OCA rules on search and seizure

Criminal defence lawyers say a recent Ontario Court of Appeal decision has important implications for the law of search and seizure and when a spouse can waive the privacy rights of an accused person in a jointly owned residence.

In R. v. Reeves, the common law spouse of the accused, Thomas Reeves, allowed the police to seize their computer from the home they co-owned without a warrant.

The police later obtained a warrant to search the computer and found child pornography on it. At the time the computer was seized, Reeves was in custody on a domestic assault charge and was barred from entering the house under a court order unless he had his spouse’s permission, which had been withdrawn.  

Reeves was acquitted before trial on an application based on unreasonable search or seizure under s. 8 of the Charter, but the Court of Appeal allowed an appeal from the Crown, reversing that acquittal.

“. . . I would, unlike the application judge, admit the evidence. Consequently, a new trial for Reeves must be ordered,” Justice Harry LaForme wrote in the decision on behalf of a three-judge panel.

Brad Greenshields, the lawyer representing Reeves, says the decision is unique, as it holds the law of search and seizure can potentially not protect a house if an accused person has been temporarily barred from that dwelling for other charges.

“The case is troubling from the perspective of the common situation where a domestic party has been forced out of their dwelling home by virtue of court-imposed conditions and that the court said that the adverse spouse can provide police permission to seize suspected evidence of further alleged offences absent reasonable and probable grounds and absent an opportunity for the accused to assert a privacy interest before the state invasion occurs,” says Greenshields, a lawyer with Greenspan Partners LLP.

The police had come to the house to obtain the computer after Reeves’ spouse contacted his parole officer and alerted him to the fact there was child pornography on the computer.

She allowed the police to enter without a warrant and signed a consent form authorizing the seizure of the computer.

The police discovered 140 images and 22 videos of child pornography when they searched the computer months later after obtaining the warrant, and Reeves was subsequently charged with possessing and accessing child pornography.

The Court of Appeal found that the application judge had erred in part of the analysis concerning s. 8, which had implications for whether the evidence should be excluded.

The application judge had excluded all evidence from the computer, under s. 24(2) of the Charter, which says unconstitutionally obtained evidence should be excluded.
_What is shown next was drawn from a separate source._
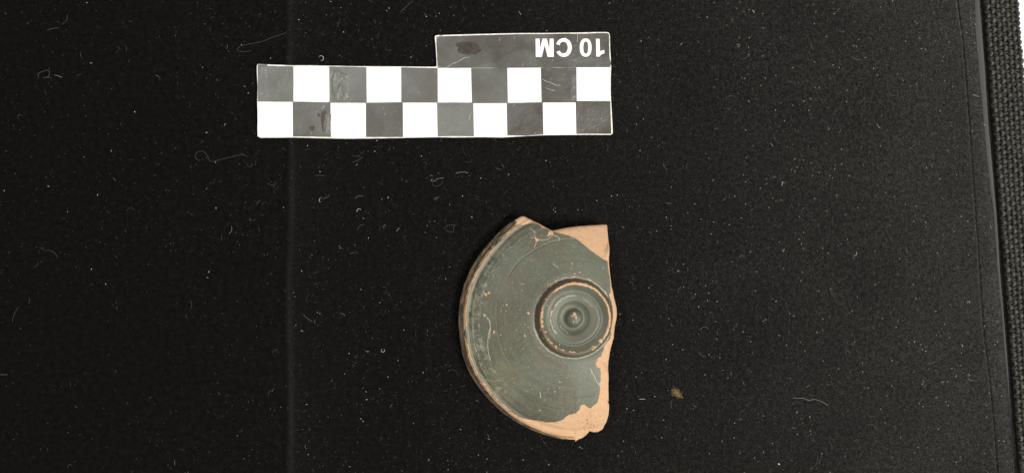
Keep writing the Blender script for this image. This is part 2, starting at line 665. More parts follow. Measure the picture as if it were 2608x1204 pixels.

The Crown said this had gutted its case.

The application judge found that the police had violated Reeves’ rights as there were no “exigent circumstances” to justify the officer’s actions, they had failed to comply with a section of the Criminal Code by hanging on to the computer for four months without reporting it to a justice and because the information relied upon to get the warrant to search the computer was insufficient.

The Court of Appeal agreed that Reeves’ rights were violated when the computer was searched, but it disagreed that there was any breach when the police had originally seized the computer.

Greenshields said that this was a departure from other recent decisions.

“In effect, the court held that the police could seize from a home and forensically search a computer absent reasonable and probable grounds and that, despite all of this, the stringent test for overturning an acquittal was met,” he says.

Criminal defence lawyer Dan Stein, who was not involved in the case, says the decision shows there are degrees of waiver and degrees of the ability of a spouse to waive a person’s Charter rights.

“When it’s not exclusively your computer, your expectation of privacy might allow for the fact that someone else could give it to someone,” he says.

“The spouse gave the computer to the police, and the Court of Appeal said that’s perfectly kosher.”

Greenshields declined to say whether he would be seeking leave to appeal the decision to the Supreme Court of Canada.

“All I can really say at this point is that a lot of factors go into taking the step of seeking leave to appeal to the Supreme Court on behalf of Mr. Reeves, and that we are carefully considering them all,” he says.